Objective
Return the first line, the line containing "scene.view_settings.use_curve_mapping = False", and every line between them, exactly as they stand.
-- start --
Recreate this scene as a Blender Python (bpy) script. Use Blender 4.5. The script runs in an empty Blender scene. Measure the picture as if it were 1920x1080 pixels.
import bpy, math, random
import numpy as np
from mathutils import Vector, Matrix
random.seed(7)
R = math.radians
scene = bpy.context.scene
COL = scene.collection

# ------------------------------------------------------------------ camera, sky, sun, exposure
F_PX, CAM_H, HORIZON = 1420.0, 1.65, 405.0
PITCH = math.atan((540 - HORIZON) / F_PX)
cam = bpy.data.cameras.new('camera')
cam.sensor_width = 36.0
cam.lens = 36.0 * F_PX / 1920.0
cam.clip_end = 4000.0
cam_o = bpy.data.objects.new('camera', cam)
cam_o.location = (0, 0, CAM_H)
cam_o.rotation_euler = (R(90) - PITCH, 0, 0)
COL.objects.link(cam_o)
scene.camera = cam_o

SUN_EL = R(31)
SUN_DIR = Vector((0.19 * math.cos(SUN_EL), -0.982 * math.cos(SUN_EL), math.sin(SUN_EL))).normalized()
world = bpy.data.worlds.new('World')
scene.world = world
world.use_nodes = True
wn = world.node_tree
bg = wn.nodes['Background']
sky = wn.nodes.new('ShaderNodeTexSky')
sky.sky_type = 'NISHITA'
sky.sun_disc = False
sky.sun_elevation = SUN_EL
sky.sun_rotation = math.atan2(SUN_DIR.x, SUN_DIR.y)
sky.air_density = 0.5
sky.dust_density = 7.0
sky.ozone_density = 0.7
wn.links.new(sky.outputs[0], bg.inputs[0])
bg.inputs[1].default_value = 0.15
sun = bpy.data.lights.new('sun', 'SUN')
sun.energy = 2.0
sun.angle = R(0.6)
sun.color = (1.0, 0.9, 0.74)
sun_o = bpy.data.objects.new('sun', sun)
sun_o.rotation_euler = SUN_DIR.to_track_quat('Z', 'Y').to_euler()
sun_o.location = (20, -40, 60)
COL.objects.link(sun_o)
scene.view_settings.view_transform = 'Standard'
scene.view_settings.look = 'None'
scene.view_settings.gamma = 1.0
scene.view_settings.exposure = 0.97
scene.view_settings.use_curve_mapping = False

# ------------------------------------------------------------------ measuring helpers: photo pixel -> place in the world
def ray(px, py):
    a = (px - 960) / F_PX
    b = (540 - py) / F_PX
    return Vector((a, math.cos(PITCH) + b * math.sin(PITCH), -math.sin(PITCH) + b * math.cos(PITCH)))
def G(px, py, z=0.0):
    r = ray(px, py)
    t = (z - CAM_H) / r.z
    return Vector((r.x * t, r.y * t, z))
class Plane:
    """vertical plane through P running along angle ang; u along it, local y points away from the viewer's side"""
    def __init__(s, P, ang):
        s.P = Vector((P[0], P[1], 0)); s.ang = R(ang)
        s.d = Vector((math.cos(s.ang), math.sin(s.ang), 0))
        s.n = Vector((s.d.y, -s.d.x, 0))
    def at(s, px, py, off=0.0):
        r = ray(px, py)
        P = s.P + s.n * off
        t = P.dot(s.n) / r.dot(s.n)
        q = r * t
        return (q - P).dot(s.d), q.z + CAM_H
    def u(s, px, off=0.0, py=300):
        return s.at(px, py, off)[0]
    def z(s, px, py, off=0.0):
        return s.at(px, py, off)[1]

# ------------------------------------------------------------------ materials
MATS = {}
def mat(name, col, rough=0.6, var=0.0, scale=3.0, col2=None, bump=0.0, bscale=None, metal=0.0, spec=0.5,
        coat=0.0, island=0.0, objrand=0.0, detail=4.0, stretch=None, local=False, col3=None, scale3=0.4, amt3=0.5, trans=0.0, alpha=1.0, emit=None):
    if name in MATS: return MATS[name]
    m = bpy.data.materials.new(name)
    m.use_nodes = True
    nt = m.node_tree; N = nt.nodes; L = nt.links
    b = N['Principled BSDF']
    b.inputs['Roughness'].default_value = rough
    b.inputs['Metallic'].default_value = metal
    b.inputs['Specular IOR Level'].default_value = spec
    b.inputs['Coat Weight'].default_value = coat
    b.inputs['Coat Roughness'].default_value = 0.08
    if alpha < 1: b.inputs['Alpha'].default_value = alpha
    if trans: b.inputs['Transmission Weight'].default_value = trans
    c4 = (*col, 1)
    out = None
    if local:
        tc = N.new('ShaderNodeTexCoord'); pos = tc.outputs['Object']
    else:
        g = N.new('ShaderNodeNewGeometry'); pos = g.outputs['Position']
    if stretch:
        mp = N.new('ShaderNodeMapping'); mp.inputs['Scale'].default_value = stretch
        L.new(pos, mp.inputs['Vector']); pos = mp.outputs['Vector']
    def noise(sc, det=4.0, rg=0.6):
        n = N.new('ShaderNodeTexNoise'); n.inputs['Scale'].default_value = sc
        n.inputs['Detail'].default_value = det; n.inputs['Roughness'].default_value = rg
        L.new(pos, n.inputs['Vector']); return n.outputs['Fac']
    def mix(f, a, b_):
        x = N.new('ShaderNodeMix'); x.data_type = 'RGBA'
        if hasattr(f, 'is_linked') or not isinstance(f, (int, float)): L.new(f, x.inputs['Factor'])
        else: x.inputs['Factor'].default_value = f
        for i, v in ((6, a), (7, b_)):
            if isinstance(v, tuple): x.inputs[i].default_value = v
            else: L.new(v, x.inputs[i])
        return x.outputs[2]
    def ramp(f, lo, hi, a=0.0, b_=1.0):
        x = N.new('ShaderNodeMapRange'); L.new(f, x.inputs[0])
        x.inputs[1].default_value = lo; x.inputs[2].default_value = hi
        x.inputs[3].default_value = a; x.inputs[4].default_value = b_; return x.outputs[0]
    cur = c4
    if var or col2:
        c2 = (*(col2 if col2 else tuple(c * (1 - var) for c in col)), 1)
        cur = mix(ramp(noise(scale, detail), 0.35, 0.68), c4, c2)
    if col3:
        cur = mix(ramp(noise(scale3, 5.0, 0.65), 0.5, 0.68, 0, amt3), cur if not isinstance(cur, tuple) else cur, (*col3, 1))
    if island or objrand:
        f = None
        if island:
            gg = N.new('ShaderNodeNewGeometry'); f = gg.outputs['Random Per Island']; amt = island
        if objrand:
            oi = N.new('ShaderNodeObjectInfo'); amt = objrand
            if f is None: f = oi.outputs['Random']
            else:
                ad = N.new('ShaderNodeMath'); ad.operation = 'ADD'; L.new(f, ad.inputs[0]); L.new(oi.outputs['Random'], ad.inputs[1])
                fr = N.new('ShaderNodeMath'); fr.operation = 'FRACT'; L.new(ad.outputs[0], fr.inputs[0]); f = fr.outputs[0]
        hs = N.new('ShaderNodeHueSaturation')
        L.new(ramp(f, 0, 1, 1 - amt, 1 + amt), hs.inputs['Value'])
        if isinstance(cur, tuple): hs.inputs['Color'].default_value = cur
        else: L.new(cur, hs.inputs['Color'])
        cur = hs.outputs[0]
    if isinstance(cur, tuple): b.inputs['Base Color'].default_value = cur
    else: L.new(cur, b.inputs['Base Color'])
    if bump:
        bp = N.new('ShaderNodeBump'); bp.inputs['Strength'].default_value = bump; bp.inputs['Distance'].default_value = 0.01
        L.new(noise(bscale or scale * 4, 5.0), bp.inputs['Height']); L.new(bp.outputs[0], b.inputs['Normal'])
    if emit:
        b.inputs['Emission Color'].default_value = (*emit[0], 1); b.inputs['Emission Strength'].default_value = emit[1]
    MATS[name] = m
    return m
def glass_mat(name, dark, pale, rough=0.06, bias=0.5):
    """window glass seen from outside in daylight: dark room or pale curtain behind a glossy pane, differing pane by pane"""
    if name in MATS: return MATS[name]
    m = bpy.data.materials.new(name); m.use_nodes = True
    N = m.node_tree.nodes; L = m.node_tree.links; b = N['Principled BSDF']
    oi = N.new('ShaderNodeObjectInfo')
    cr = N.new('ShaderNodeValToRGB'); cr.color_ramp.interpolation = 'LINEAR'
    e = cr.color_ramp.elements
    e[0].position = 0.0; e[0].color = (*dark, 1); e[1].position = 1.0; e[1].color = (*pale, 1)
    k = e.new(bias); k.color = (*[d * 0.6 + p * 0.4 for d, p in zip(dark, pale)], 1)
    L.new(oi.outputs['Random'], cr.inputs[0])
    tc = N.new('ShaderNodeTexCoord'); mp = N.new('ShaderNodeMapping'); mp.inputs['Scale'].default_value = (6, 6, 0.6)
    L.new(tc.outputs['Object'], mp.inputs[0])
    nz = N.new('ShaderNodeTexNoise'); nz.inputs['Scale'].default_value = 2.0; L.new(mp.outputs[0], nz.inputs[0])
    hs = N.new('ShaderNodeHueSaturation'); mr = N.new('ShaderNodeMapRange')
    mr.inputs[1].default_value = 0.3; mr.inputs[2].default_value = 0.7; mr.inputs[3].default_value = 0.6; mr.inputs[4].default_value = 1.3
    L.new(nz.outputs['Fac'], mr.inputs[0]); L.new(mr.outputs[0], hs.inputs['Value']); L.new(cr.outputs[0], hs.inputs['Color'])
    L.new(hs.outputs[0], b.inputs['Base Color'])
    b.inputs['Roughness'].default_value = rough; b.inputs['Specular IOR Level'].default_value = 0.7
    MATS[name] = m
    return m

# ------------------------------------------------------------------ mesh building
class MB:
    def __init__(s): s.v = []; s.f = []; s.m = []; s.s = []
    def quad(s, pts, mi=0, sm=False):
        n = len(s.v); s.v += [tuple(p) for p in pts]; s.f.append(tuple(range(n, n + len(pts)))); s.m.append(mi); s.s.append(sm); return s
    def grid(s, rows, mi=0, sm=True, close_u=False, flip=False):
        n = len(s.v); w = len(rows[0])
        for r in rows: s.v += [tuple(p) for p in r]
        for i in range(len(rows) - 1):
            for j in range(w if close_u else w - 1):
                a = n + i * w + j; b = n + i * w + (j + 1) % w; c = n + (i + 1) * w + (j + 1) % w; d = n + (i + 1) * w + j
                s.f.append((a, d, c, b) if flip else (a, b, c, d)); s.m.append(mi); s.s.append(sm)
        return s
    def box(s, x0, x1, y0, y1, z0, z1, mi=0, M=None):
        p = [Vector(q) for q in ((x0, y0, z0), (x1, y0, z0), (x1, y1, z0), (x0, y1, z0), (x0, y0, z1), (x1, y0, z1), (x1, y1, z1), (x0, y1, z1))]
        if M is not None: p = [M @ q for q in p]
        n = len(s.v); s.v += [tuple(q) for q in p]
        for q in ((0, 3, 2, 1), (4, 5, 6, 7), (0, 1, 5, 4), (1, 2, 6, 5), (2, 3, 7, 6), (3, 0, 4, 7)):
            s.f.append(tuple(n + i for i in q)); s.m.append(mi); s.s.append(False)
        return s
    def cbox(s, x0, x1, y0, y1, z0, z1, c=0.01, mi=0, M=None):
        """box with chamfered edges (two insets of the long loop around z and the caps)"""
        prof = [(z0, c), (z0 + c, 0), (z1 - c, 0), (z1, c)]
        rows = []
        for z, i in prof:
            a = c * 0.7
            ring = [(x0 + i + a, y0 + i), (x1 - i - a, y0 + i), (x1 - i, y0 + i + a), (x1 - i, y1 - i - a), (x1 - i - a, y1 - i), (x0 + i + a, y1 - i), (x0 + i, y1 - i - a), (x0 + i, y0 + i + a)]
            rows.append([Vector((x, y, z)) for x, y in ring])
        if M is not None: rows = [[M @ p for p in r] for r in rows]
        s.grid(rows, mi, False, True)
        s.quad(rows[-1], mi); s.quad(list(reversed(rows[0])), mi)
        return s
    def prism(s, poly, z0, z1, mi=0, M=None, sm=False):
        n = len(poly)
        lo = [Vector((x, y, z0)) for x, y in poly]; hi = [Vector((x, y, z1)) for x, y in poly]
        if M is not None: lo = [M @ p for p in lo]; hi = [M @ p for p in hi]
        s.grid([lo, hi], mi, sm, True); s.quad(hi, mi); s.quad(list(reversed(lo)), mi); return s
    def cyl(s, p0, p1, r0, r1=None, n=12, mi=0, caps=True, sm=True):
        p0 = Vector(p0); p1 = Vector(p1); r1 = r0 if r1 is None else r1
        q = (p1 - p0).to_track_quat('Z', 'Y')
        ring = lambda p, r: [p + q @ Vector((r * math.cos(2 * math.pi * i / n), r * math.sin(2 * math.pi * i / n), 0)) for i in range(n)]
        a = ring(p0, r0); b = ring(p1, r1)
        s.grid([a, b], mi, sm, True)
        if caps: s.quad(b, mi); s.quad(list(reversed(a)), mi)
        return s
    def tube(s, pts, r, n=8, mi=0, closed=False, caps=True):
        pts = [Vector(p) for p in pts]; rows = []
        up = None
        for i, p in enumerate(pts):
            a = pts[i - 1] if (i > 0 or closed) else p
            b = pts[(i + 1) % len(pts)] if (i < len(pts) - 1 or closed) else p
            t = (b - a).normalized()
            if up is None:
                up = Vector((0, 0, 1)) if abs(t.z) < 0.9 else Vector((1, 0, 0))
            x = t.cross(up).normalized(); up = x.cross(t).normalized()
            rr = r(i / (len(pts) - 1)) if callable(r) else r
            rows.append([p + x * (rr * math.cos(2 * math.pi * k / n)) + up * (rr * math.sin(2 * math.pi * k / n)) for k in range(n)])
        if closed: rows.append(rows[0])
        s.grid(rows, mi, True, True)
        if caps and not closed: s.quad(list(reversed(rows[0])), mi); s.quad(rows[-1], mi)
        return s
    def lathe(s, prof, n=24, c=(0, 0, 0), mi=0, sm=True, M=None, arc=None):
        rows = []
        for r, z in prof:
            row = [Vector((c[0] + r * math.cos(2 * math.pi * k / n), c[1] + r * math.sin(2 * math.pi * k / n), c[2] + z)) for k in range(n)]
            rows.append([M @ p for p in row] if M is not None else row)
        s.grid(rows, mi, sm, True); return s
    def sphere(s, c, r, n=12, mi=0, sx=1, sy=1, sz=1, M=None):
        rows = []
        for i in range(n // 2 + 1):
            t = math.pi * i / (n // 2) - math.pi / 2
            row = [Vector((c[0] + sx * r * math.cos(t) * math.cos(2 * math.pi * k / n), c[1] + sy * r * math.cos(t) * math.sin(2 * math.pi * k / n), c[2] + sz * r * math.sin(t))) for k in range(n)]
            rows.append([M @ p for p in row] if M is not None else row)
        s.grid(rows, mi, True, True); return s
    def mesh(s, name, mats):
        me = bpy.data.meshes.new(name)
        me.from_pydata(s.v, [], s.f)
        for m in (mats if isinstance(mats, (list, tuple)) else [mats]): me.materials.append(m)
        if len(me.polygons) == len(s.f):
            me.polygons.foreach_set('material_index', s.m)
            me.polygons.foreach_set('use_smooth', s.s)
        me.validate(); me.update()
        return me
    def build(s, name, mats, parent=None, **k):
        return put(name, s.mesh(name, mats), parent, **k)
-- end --
Exercise output
Recreate this scene as a Blender Python (bpy) script. Use Blender 4.5. The script runs in an empty Blender scene. Measure the picture as if it were 1920x1080 pixels.
import bpy, math, random
import numpy as np
from mathutils import Vector, Matrix
random.seed(7)
R = math.radians
scene = bpy.context.scene
COL = scene.collection

# ------------------------------------------------------------------ camera, sky, sun, exposure
F_PX, CAM_H, HORIZON = 1420.0, 1.65, 405.0
PITCH = math.atan((540 - HORIZON) / F_PX)
cam = bpy.data.cameras.new('camera')
cam.sensor_width = 36.0
cam.lens = 36.0 * F_PX / 1920.0
cam.clip_end = 4000.0
cam_o = bpy.data.objects.new('camera', cam)
cam_o.location = (0, 0, CAM_H)
cam_o.rotation_euler = (R(90) - PITCH, 0, 0)
COL.objects.link(cam_o)
scene.camera = cam_o

SUN_EL = R(31)
SUN_DIR = Vector((0.19 * math.cos(SUN_EL), -0.982 * math.cos(SUN_EL), math.sin(SUN_EL))).normalized()
world = bpy.data.worlds.new('World')
scene.world = world
world.use_nodes = True
wn = world.node_tree
bg = wn.nodes['Background']
sky = wn.nodes.new('ShaderNodeTexSky')
sky.sky_type = 'NISHITA'
sky.sun_disc = False
sky.sun_elevation = SUN_EL
sky.sun_rotation = math.atan2(SUN_DIR.x, SUN_DIR.y)
sky.air_density = 0.5
sky.dust_density = 7.0
sky.ozone_density = 0.7
wn.links.new(sky.outputs[0], bg.inputs[0])
bg.inputs[1].default_value = 0.15
sun = bpy.data.lights.new('sun', 'SUN')
sun.energy = 2.0
sun.angle = R(0.6)
sun.color = (1.0, 0.9, 0.74)
sun_o = bpy.data.objects.new('sun', sun)
sun_o.rotation_euler = SUN_DIR.to_track_quat('Z', 'Y').to_euler()
sun_o.location = (20, -40, 60)
COL.objects.link(sun_o)
scene.view_settings.view_transform = 'Standard'
scene.view_settings.look = 'None'
scene.view_settings.gamma = 1.0
scene.view_settings.exposure = 0.97
scene.view_settings.use_curve_mapping = False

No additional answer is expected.